MERHAMETİ, AFFEDEBİLMEYİ SEVMEYİ UNUTTUK
Ev içerisindeki en büyük tehlikelerden birisi de ekranlardır. İçeriğinin ne olduğu önemsenmeden akşam ailece keyifle izlenen diziler, açık televizyonda devamlı dönen reklamlar, ekran karşısında denetimsiz bırakılan çocuklar… Değerlerimizin birer birer yok olmasının, insan ilişkilerinin, vefanın, saygının unutulma sebeplerindendir. Empatiyi hayatımızdan uzaklaştırdık, kusuru kapatmak yerine daha çok ortaya çıkardık, bencilliği baş tacımız yaparken merhameti, affedebilmeyi, sevmeyi unuttuk.

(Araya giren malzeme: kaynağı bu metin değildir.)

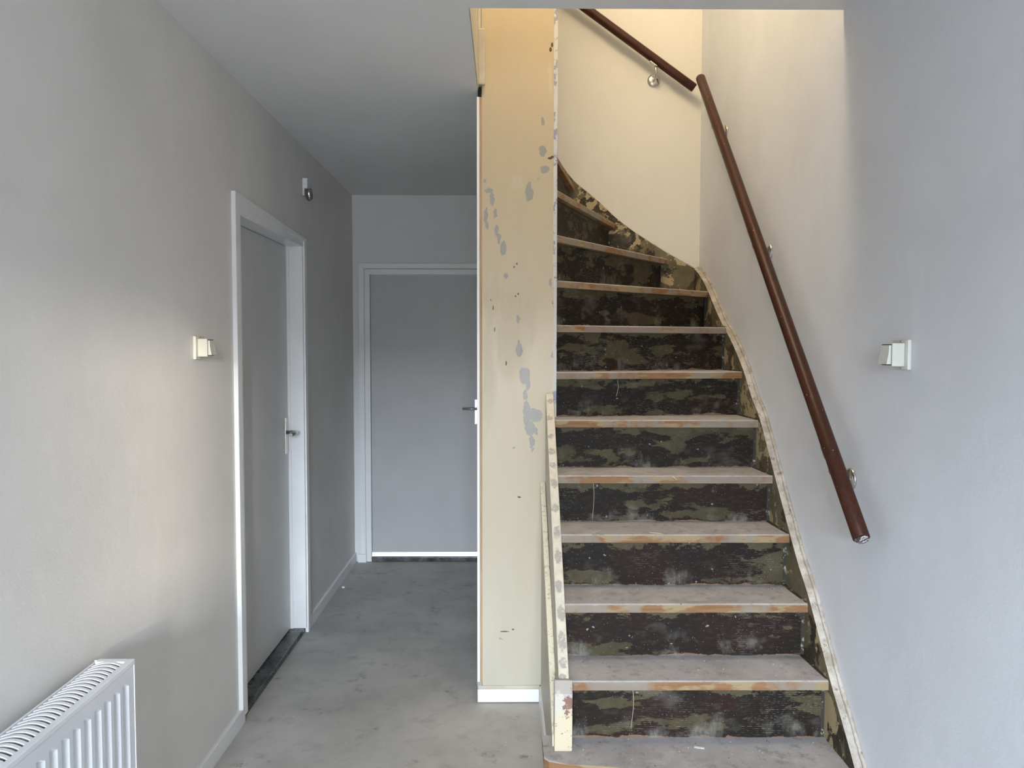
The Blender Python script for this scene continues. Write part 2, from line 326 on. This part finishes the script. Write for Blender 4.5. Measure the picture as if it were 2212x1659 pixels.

Doğa dostu pozlar verirken, klavye kahramanlığı yaparken aynı zamanda elimizdeki çöpleri yere atıyor, yanından geçtiğimiz çiçekleri koparıyoruz. Biz bunları yaparken çocuklarımızdan ne bekliyoruz? Hal böyle iken çevresiyle sağlıklı iletişim kuramayan, merhamet etmeyen, en ufak problemlerine bile çözüm getiremeyen, sabredemeyen, sırasını bekleyemeyen, farkında olmadan doğaya, doğadaki canlılara zarar veren çocuklar yetiştiriyoruz.
ÇOCUK DEYİP GEÇMEYELİM
Arkadaşıyla sorun yaşayan çocuğumuza ‘Sende böyle diyemedin mi? Senin ağzın yok mu? Senin elin armut mu topluyor?’ gibi geri dönütler verdikçe haberlerde şiddet olaylarını görmeye devam edeceğiz. Sadece bunla kalmayacak, şiddet hayatımızın merkezinde olacaktır. Çocuklar geleceğimizin toplumunu oluşturacaktır. Bugün toplumda gördüğümüz ve hoşnut olmadığımız davranışları sergileyen bireyler de daha önce çocuklardı ve bugün onları bu davranışlara iten sebepleri irdelediğimizde en büyük etmenlerin çocukluğuna ait yaşantılarında saklı olduğunu görebiliriz. Toplumumuza sağlıklı bireyler yetiştirmek bizim elimizde. Bu yüzden ‘Çocuk deyip geçmeyelim!’ bizleri izleyen gözler olduğunu aklımızdan çıkarmadan hareket etmeli ve geleceğimizi sağlam temeller üzerine inşa etmeliyiz.